WHAT TO WORK ON -
Report each line of the data that has "scene" somewhere in it.

----------------

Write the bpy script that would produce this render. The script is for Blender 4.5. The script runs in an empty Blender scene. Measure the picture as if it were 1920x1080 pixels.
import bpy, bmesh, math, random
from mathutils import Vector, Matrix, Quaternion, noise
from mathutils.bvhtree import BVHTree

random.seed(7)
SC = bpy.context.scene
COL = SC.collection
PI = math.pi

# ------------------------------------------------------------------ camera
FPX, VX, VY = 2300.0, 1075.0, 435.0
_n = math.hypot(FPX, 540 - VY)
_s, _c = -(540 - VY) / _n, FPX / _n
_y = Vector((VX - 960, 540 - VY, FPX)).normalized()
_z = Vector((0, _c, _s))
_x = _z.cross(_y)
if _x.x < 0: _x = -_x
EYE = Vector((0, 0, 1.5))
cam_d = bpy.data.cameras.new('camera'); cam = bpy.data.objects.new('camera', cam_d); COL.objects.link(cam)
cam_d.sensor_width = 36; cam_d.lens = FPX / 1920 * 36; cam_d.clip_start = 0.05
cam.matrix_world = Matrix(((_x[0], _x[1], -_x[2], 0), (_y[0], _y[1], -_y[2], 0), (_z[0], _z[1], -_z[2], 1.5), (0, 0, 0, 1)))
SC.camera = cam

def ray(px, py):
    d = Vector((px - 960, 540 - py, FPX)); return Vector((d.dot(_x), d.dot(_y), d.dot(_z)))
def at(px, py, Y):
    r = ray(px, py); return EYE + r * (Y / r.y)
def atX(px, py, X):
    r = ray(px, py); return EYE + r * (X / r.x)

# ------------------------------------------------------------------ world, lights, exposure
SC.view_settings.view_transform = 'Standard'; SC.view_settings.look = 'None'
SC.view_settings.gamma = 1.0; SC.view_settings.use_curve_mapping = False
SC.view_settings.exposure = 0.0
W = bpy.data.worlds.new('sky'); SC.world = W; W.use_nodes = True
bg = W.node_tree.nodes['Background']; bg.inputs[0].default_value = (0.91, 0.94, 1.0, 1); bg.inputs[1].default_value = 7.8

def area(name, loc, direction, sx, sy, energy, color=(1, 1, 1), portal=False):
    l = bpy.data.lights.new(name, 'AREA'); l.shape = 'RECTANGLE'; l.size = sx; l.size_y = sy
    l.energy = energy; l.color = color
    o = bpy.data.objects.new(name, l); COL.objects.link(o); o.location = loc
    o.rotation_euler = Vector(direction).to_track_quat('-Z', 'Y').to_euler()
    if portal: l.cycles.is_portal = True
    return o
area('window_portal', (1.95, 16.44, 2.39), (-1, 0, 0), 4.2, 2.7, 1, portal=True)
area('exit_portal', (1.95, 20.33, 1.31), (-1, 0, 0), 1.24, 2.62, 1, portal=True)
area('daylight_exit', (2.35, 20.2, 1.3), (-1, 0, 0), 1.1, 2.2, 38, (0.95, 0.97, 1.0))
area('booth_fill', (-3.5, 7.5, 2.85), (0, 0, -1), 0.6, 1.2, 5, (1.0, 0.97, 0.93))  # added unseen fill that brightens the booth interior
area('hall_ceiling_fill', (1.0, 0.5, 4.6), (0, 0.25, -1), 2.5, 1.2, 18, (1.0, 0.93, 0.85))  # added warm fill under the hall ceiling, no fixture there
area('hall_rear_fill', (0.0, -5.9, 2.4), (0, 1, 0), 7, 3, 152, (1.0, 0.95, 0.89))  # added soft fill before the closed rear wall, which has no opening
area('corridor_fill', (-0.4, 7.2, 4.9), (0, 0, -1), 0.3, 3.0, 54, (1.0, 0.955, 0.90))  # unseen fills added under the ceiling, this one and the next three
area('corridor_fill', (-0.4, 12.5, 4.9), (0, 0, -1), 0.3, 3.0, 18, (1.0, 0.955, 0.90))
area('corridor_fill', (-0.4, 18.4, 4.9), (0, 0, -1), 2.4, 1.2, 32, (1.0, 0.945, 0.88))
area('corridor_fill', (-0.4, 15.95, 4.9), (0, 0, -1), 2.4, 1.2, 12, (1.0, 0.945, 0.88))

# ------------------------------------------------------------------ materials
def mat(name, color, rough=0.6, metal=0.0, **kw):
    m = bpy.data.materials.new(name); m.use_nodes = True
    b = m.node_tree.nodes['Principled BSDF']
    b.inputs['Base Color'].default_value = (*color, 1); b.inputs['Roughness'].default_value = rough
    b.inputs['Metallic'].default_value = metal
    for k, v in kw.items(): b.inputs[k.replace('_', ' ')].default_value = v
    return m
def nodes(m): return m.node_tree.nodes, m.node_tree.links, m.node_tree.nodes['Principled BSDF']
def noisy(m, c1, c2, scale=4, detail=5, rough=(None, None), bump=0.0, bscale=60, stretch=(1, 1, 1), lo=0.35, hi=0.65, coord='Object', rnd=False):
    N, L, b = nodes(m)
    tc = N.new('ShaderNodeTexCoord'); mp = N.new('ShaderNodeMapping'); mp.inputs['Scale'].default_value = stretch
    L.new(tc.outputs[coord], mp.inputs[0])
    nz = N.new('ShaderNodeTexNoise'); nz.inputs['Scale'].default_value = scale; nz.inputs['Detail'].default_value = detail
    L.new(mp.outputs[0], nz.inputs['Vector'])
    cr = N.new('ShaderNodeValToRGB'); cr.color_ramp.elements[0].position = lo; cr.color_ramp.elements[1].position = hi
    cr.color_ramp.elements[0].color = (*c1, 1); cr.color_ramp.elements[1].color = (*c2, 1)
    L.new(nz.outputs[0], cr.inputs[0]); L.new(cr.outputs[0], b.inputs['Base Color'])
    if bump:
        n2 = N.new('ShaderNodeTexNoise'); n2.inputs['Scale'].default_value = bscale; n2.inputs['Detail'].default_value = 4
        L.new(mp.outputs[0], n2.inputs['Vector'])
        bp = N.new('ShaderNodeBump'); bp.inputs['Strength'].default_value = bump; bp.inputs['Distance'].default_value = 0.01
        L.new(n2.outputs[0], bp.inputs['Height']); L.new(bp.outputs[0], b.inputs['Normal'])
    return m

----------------

TASK RESULT -
Write the bpy script that would produce this render. The script is for Blender 4.5. The script runs in an empty Blender scene. Measure the picture as if it were 1920x1080 pixels.
SC = bpy.context.scene